WHAT YOU HAVE TO DO ▸ Print, exactly and with both ends included, the lines below that run from the one containing "What Blender Python" to the one containing "C = S.collection". Pictures are omitted.

DATA FOR PROCESSING ▸
□ □ □ □ □
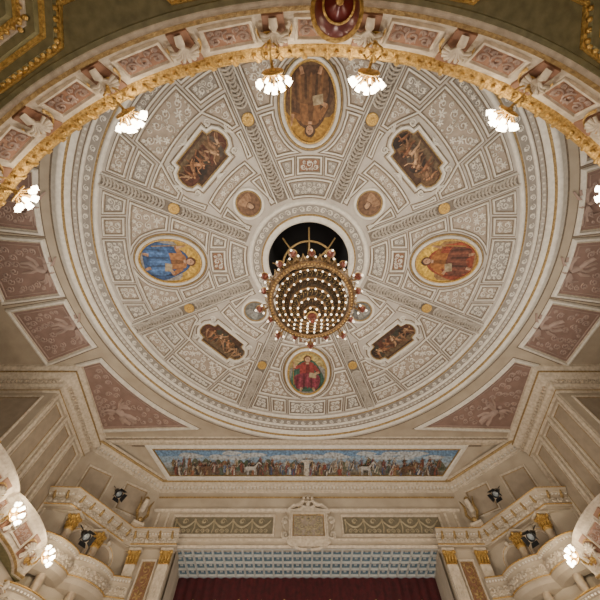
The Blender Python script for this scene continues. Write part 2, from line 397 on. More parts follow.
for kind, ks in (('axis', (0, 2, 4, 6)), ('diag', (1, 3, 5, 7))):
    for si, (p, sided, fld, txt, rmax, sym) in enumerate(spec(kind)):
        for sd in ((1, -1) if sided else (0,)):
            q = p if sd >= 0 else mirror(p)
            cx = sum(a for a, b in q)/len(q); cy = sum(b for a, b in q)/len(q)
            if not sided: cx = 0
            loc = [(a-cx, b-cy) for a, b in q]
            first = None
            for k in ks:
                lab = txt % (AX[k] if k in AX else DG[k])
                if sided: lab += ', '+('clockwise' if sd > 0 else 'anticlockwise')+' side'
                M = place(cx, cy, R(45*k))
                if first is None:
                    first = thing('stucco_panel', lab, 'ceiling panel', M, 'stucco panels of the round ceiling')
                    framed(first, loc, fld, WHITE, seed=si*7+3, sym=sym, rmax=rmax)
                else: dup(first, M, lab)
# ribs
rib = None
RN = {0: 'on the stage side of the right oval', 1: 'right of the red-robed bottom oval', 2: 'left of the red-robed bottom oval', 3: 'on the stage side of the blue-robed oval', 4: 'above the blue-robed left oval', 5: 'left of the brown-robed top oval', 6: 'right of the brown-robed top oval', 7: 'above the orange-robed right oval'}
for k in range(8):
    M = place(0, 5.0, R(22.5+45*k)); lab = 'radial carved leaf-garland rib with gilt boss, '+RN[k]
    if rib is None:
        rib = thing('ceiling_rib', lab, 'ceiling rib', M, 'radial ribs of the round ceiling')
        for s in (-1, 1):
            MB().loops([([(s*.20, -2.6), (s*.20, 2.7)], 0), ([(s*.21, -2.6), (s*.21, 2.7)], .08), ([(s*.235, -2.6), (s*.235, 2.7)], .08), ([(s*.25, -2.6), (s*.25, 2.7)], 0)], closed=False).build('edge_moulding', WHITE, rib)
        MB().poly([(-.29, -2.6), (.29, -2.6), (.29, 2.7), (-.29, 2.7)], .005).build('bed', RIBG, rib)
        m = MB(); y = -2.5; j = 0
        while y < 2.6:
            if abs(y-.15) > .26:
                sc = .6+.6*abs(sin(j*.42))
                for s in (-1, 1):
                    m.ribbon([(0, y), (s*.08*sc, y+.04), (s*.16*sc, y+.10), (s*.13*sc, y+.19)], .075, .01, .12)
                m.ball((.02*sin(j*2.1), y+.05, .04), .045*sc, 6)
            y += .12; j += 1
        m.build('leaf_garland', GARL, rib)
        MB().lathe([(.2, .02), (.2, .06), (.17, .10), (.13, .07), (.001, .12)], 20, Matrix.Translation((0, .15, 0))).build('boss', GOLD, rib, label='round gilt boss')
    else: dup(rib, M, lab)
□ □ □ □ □
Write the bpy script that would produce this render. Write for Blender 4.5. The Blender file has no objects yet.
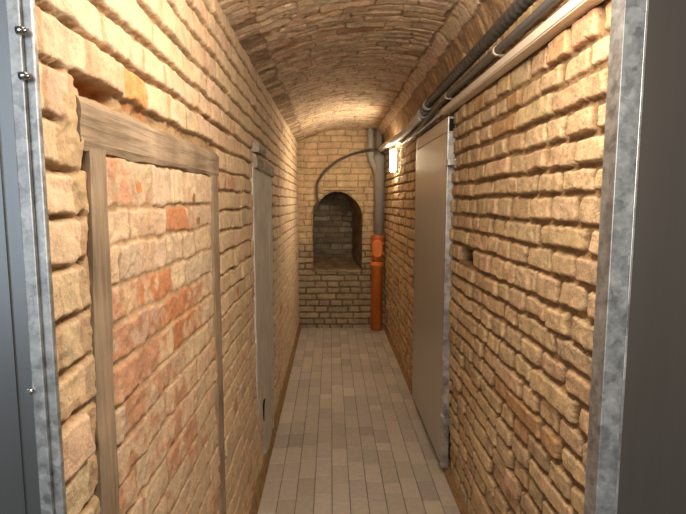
□ □ □ □ □
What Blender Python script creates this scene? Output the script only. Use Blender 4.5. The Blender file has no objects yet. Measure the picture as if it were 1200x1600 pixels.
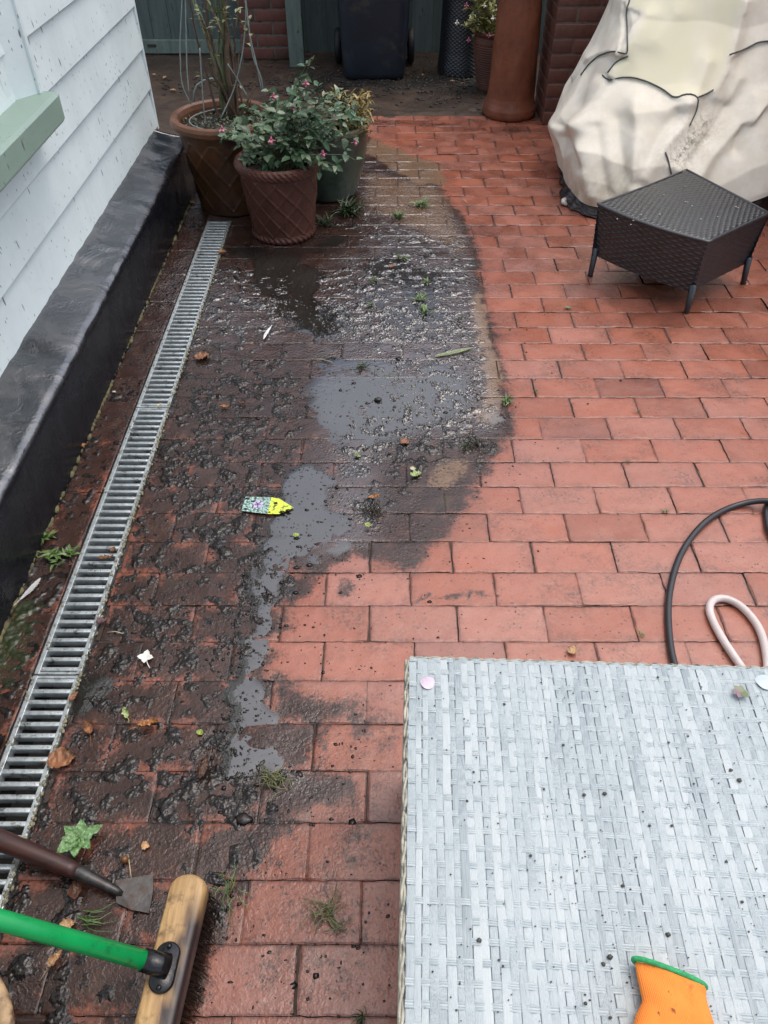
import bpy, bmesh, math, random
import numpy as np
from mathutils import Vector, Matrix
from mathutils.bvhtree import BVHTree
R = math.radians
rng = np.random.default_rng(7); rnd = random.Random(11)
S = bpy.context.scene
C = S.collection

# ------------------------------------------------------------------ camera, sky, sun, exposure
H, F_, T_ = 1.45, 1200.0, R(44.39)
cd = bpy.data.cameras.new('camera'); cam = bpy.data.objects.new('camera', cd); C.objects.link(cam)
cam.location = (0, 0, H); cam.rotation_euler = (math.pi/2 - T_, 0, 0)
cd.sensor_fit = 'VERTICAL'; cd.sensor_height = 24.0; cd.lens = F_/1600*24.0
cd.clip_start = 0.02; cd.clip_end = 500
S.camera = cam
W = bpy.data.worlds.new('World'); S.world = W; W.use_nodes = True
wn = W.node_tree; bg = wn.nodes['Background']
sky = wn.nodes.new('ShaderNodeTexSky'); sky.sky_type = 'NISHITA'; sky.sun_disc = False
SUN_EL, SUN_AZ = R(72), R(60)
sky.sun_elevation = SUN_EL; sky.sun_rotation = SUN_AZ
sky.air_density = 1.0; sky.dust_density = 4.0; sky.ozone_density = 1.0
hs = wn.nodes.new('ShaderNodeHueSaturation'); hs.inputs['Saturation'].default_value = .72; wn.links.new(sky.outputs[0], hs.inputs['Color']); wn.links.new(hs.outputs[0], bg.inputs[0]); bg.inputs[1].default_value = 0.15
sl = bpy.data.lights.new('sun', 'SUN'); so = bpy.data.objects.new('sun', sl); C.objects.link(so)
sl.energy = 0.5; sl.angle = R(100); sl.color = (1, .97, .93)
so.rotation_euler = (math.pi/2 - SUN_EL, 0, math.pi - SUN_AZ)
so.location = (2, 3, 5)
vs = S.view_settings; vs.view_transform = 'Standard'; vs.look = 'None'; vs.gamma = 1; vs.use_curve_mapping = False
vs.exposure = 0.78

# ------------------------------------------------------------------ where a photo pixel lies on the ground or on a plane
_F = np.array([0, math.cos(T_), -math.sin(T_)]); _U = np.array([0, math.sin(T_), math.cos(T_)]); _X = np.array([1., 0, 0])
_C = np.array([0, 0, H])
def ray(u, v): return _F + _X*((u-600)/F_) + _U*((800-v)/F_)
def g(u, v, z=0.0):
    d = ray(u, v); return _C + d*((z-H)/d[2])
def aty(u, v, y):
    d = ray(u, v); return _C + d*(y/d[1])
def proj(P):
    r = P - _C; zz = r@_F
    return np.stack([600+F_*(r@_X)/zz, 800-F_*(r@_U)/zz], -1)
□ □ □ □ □
RESPONSE TO THE EXERCISE ▸
What Blender Python script creates this scene? Output the script only. Use Blender 4.5. The Blender file has no objects yet. Measure the picture as if it were 1200x1600 pixels.
import bpy, bmesh, math, random
import numpy as np
from mathutils import Vector, Matrix
from mathutils.bvhtree import BVHTree
R = math.radians
rng = np.random.default_rng(7); rnd = random.Random(11)
S = bpy.context.scene
C = S.collection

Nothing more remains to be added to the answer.